As global temperatures rise, mountain glaciers around the world are sweating. This could affect nearly 1.9 billion people living in and downstream of mountainous areas who depend on melting ice and snow for drinking, agriculture and hydroelectric power. In the tropical Andes, for instance, glaciers provide almost one-third of the water that millions of people in major cities use during the dry season.
A study published Monday in the journal Nature Geoscience shows the decline could be more calamitous than previously thought. Earth’s mountain glaciers may have less ice than previously estimated, meaning they could be tapped dry sooner than expected, especially as climate change hastens their melt.
The researchers also found the potential sea level rise contribution from the glaciers would decrease by about 20 percent from 13 to 10 inches. But since mountain glaciers contribute around only one-third of global sea level rise, this has only a modest impact on future projections.
“This study is not good news because we have less freshwater for people if we have less ice,” said Romain Millan, the lead author of the study and a postdoctoral candidate at the Institute of Environmental Geosciences in France. “For sea level rise, it does not change anything to the big picture” because “Greenland and Antarctica are the major drivers of sea level rise.”

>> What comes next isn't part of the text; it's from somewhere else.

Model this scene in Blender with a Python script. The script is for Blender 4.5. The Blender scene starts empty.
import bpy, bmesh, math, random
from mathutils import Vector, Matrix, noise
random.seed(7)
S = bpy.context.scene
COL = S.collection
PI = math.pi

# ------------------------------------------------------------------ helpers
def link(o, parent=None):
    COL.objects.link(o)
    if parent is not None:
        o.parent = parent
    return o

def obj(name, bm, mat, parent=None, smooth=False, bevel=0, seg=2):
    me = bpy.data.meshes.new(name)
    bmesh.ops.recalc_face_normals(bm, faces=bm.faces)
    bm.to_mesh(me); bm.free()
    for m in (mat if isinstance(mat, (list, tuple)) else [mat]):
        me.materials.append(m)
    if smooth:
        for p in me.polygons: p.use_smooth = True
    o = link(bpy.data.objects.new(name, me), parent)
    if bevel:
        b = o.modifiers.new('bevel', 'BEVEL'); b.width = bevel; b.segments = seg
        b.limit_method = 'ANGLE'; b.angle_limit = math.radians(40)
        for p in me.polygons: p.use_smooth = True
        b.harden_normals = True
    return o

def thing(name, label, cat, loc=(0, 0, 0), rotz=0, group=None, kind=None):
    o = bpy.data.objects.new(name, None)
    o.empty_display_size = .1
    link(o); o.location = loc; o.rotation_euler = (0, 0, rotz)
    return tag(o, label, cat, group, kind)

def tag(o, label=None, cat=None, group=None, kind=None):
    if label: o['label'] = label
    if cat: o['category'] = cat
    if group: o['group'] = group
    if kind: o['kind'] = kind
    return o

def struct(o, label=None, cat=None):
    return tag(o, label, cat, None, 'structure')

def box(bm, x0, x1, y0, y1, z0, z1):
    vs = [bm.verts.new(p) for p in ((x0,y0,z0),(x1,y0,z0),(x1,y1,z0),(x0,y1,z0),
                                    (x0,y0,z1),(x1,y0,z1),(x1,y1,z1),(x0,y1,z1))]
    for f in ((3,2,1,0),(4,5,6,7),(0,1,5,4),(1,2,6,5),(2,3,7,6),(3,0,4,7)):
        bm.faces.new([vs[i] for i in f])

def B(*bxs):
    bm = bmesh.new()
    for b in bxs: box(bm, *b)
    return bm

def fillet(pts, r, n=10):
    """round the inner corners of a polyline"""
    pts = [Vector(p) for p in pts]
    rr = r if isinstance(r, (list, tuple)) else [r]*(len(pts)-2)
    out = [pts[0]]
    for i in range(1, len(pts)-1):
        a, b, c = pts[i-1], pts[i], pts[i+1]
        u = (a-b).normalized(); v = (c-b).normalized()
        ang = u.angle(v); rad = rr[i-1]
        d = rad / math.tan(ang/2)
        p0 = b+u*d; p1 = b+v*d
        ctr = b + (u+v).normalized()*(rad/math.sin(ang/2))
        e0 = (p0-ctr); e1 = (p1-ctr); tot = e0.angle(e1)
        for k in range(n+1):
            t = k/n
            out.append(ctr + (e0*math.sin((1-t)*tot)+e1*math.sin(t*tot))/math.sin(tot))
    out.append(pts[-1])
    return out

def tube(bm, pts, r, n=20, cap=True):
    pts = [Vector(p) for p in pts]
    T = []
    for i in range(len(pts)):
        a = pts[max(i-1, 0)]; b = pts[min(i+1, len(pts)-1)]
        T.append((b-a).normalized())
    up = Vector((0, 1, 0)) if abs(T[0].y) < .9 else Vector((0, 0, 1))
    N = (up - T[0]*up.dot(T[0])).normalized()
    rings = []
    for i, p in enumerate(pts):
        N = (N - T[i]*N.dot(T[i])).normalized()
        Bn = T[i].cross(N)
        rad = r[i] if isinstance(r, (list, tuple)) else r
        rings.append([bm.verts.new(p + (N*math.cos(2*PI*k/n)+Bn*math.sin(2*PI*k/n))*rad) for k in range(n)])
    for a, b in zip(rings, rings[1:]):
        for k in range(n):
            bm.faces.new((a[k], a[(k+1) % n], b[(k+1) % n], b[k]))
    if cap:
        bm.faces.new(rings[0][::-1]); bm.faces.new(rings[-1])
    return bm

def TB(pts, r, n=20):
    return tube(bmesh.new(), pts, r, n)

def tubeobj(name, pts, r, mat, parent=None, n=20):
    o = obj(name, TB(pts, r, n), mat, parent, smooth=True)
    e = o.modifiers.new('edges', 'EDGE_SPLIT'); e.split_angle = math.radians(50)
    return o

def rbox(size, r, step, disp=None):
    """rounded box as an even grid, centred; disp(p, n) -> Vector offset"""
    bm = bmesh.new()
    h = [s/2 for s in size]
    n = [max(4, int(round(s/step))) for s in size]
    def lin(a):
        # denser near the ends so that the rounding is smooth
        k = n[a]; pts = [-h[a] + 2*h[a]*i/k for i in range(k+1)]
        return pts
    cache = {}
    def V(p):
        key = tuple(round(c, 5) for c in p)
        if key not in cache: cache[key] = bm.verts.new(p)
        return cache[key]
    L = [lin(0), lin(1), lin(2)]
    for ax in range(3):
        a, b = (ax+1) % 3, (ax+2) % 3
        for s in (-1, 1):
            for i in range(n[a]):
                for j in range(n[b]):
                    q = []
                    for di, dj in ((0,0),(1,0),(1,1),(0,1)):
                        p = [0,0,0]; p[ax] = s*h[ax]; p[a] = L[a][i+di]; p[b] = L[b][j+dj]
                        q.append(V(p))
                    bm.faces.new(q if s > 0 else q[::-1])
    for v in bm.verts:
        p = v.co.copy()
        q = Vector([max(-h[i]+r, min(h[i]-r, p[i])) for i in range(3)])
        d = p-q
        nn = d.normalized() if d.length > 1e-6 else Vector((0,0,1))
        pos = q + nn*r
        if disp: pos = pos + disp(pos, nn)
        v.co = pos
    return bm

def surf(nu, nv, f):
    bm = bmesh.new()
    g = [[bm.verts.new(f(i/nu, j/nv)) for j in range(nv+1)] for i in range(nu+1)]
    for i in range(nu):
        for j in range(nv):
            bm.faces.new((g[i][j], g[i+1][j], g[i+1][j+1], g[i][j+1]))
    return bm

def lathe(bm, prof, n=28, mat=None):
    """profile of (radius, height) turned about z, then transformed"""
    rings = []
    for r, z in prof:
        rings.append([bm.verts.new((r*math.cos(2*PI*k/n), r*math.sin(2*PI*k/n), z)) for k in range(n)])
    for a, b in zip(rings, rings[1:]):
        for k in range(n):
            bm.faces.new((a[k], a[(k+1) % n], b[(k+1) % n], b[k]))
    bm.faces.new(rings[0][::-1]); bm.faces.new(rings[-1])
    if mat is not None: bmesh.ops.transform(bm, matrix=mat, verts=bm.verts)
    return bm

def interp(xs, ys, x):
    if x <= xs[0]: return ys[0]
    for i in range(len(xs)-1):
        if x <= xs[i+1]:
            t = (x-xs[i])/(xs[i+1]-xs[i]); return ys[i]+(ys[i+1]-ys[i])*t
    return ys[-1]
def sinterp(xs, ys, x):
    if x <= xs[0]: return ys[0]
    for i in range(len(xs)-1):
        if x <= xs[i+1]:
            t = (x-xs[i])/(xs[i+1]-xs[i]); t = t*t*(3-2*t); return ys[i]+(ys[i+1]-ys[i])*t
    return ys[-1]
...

In the first worldwide survey of its kind, Millan and his colleagues determined the movement and thickness of more than 250,000 mountain glaciers, which account for 98 percent of glaciers outside of the Greenland and Antarctic ice sheets.
“You would be surprised by how little we still know about mountain glaciers. While we know their surface area pretty well, we have direct measurements of ice thickness for less than 1 percent of the 250,000 glaciers worldwide,” Mathieu Morlighem, an author of the study and a professor at Dartmouth College, said in an email. “Their future is notoriously difficult to predict because we are still lacking basic characteristics, such as their geometry.”

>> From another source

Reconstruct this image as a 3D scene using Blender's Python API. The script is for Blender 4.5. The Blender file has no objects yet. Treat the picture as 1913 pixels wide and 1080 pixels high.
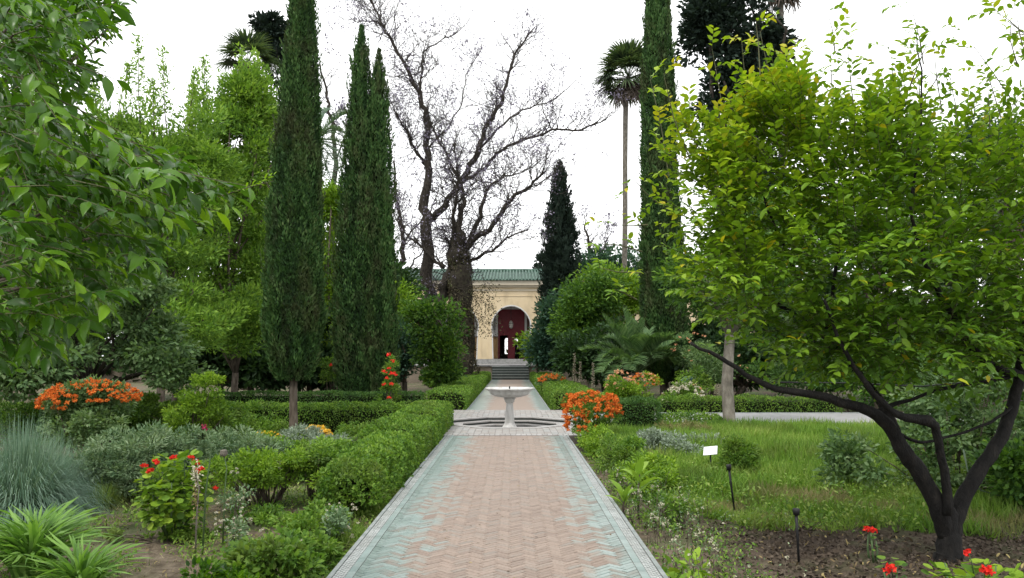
import bpy, math, random
import numpy as np
from mathutils import Vector, Matrix, noise as mnoise

random.seed(11)
rng = np.random.default_rng(11)
sc = bpy.context.scene
col = sc.collection

# ------------------------------------------------------------------ camera
EYE = 1.65
FPX = 1450.0
PITCH = math.atan(124.0 / FPX)
cam_d = bpy.data.cameras.new('camera')
cam_d.sensor_width = 36.0
cam_d.lens = FPX / 1913.0 * 36.0
cam_d.clip_start = 0.05
cam_d.clip_end = 2000.0
cam = bpy.data.objects.new('camera', cam_d)
cam.location = (0, 0, EYE)
cam.rotation_euler = (math.radians(90) + PITCH, 0, 0)
col.objects.link(cam)
sc.camera = cam

# ------------------------------------------------------------------ sky and sun
SUN_EL, SUN_AZ = math.radians(58), math.radians(215)     # azimuth clockwise from +Y
world = bpy.data.worlds.new('World')
sc.world = world
world.use_nodes = True
wn = world.node_tree
wn.nodes.clear()
w_out = wn.nodes.new('ShaderNodeOutputWorld')
w_bg = wn.nodes.new('ShaderNodeBackground')
w_bg.inputs['Strength'].default_value = 0.1
w_sky = wn.nodes.new('ShaderNodeTexSky')
w_sky.sky_type = 'NISHITA'
w_sky.sun_disc = False
w_sky.sun_elevation = SUN_EL
w_sky.sun_rotation = SUN_AZ
w_sky.dust_density = 4.0
w_mix = wn.nodes.new('ShaderNodeMix')
w_mix.data_type = 'RGBA'
w_mix.inputs['Factor'].default_value = 0.86
w_tc = wn.nodes.new('ShaderNodeTexCoord')
w_no = wn.nodes.new('ShaderNodeTexNoise')
w_no.inputs['Scale'].default_value = 1.6
w_no.inputs['Detail'].default_value = 4.0
w_cr = wn.nodes.new('ShaderNodeValToRGB')
w_cr.color_ramp.elements[0].position = 0.30
w_cr.color_ramp.elements[0].color = (0.60, 0.625, 0.66, 1)
w_cr.color_ramp.elements[1].position = 0.52
w_cr.color_ramp.elements[1].color = (1.0, 1.0, 1.0, 1)
w_sc = wn.nodes.new('ShaderNodeVectorMath')
w_sc.operation = 'SCALE'
w_sc.inputs['Scale'].default_value = 14.0
wn.links.new(w_tc.outputs['Generated'], w_no.inputs['Vector'])
wn.links.new(w_no.outputs['Fac'], w_cr.inputs['Fac'])
wn.links.new(w_cr.outputs['Color'], w_sc.inputs[0])
wn.links.new(w_sky.outputs['Color'], w_mix.inputs['A'])
wn.links.new(w_sc.outputs[0], w_mix.inputs['B'])
wn.links.new(w_mix.outputs['Result'], w_bg.inputs['Color'])
wn.links.new(w_bg.outputs['Background'], w_out.inputs['Surface'])

sun_d = bpy.data.lights.new('sun', 'SUN')
sun_d.energy = 1.5
sun_d.angle = math.radians(14)
sun_d.color = (1.0, 0.96, 0.89)
sun = bpy.data.objects.new('sun', sun_d)
sdir = Vector((math.sin(SUN_AZ) * math.cos(SUN_EL), math.cos(SUN_AZ) * math.cos(SUN_EL), math.sin(SUN_EL)))
sun.rotation_euler = sdir.to_track_quat('Z', 'Y').to_euler()
sun.location = (0, 0, 30)
col.objects.link(sun)

sc.view_settings.view_transform = 'Standard'
sc.view_settings.look = 'None'
sc.view_settings.exposure = 0.75
sc.view_settings.gamma = 1.0
sc.view_settings.use_curve_mapping = False
sc.render.engine = 'CYCLES'
sc.cycles.use_denoising = True
sc.cycles.max_bounces = 6
sc.cycles.diffuse_bounces = 4
sc.cycles.glossy_bounces = 2
sc.cycles.transmission_bounces = 4
sc.cycles.transparent_max_bounces = 4
sc.cycles.caustics_reflective = False
sc.cycles.caustics_refractive = False

# ------------------------------------------------------------------ pixel -> place helpers
CP, SP = math.cos(PITCH), math.sin(PITCH)
def P(px, py, Y):
    """point at distance Y in front of the camera that shows at pixel (px, py) of the photograph"""
    u = (px - 956.5) / FPX
    v = (540.0 - py) / FPX
    yy = CP - v * SP
    zz = SP + v * CP
    s = Y / yy
    return np.array((u * s, Y, EYE + zz * s))
def G(px, py, z=-0.2):
    u = (px - 956.5) / FPX
    v = (540.0 - py) / FPX
    yy = CP - v * SP
    zz = SP + v * CP
    s = (z - EYE) / zz
    return np.array((u * s, yy * s, z))
def M(px, Y):
    return px / FPX * Y

BED = -0.2
XC = -0.11      # centre line of the path

# ------------------------------------------------------------------ mesh helpers
def unit(a):
    return a / np.maximum(np.linalg.norm(a, axis=-1, keepdims=True), 1e-9)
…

For the study, researchers from France, Denmark and the United States analyzed 800,000 pairs of satellite images, including small glaciers that have never been studied, such as in New Zealand and the southern cordilleras of South America, as well as large ones in Patagonia and the Arctic. The team tracked the movement of their physical features, like crevasses, over more than a year to assess their ice flow. Using the glacier’s velocity and slope, they were able to estimate the ice’s thickness and volume.
The scientists concluded global glacial ice content was lower than previously thought, but it varied by region. In the tropical Andes mountains, the researchers found nearly a quarter less glacial ice, which translates to nearly a quarter less freshwater. Extreme heat waves in the region, like the one last month, make these smaller stores of ice dwindle faster and leave even less for future generations.
“When you lose your snowpack early in the summer, [the glacier] melts a lot faster because the ice is dark, so it strips volume away quicker,” said Pelto, who was not involved in the new study.
Mountain glaciers in other locations, researchers found, had more ice than previously estimated. The Himalayan glaciers have 37 percent more ice, the researchers estimate, but some of these ice fields are under intense pressure as temperatures rise.